Monday, July 26, 2010

Wait – I Dropped my Weapon by R Scott Mitchell

Some find it curious that I should pen a book or two about swordplay and heroes conquering those little nasties that lurk in the corners when I keep a collection of swords myself. It’s not at all that I fancy myself a hero or anything; I simply have an appreciation for the complex dance involved in really good swordplay. A hero can wield his sword with great flair and talent, filling the air with the hum and hiss of razor-steel. A non-hero? Well, they might just drop the damn thing. Or cut themselves. Or worse.


I had intended Black Pawn to be a simple fantasy piece set in a fictional pseudo-medieval era, ripe with castles and war, triumph and tragedy. I could have spun a spell or two here and there but I steered clear of that (well, not entirely). I am always very leery about touching on the ‘pixie shit’ fantasy that so saturates our culture today. (Michael Moorcock used the term ‘pixie shit’ to describe those fantasy elements almost considered cliché now: belching dwarves, elves in the trees and a dragon curled around a pile of gold). Don’t get me wrong – I love that kind of stuff. I enjoy it and I appreciate the contributions that genre made to modern literature. But it is not what I tend to write.

In so much of my writing, I find myself exploring the complex relationships between brothers: the growth and rivalry, the competition, the bonds and the betrayals. I know that this has particular relevance to me as my own brother was born with profound physical and developmental disabilities. The connection that he and I share is an enigmatic one and one that I explore through writing.

This exploration continues in Black Pawn and its forthcoming sequel: one brother is raised in a glorious, wealthy upbringing; the other grows to immeasurable power alone and squandering in the darkness. What draws them together is a combination of the changes in the physical and political landscapes of the continent they inhabit. Both are caught on the tides of war inexorably destined to collide, for the better of one over the other.

I make no claims that what I write is innovative or new in the genre of heroic fantasy. Mine is a new recipe using common ingredients: a new texture and experience on very familiar elements. In Black Pawn, the heroes are those who depend solely on wit and skill to circumvent tragedy and emerge alive and victorious. The villains are those who have access to a dirtier bowl of tricks. They can harness a twisted spiritual power, a quicker fix to get the job done. For I believe this to be true: it is easier to be irresponsible, lazy and downright mean than it is to remain governed by good moral values. Far easier to hit a puppy than to teach it. Basically, it is less of a challenge to be a villain than a hero; hence, my villains have access to a power the others don’t have. Yes, that is magic of a sort. I broke my rule, didn’t I. Oh well.

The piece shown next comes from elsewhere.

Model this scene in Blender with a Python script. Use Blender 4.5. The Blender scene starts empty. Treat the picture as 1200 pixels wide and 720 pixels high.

I continue to write heroic fantasy and historical fiction (I think Joan of Arc is due for an epic retelling worthy of the woman). Writing is my own catharsis and affirmation to examine what could have been, where things are now and where they might go. I write because I have a story to tell, more than one in fact. I draw upon any number of resources: reading, music, discussions and arguments. I am encouraged by those people I know and those I wish I could have known. Even the odd video game has inspired a chapter or two from me.

The landscape of fantasy and speculative fiction is expanding daily. Perhaps as more and more people feel constricted in their own lives, they crave a healthier type of escape. JRR Tolkien, arguably the father of fantasy fiction, might be quite surprised to see how far we’ve come. He might even be a little embarrassed considering he had originally intended his own work to entertain children. Better to remain young and impulsive than to grow up too fast and too bitter, I suppose.

As for my heroes? In Black Pawn, the characters of Windiin, Shander, Kia and Lycien are all heroes of their own. What better defines heroism than the characteristics of fighting for what you believe and compromising for no one? This also means there really is nothing special about a hero since each and every one of us radiates these characteristics from time to time.

Now, just let me pick up my weapon here … there we go.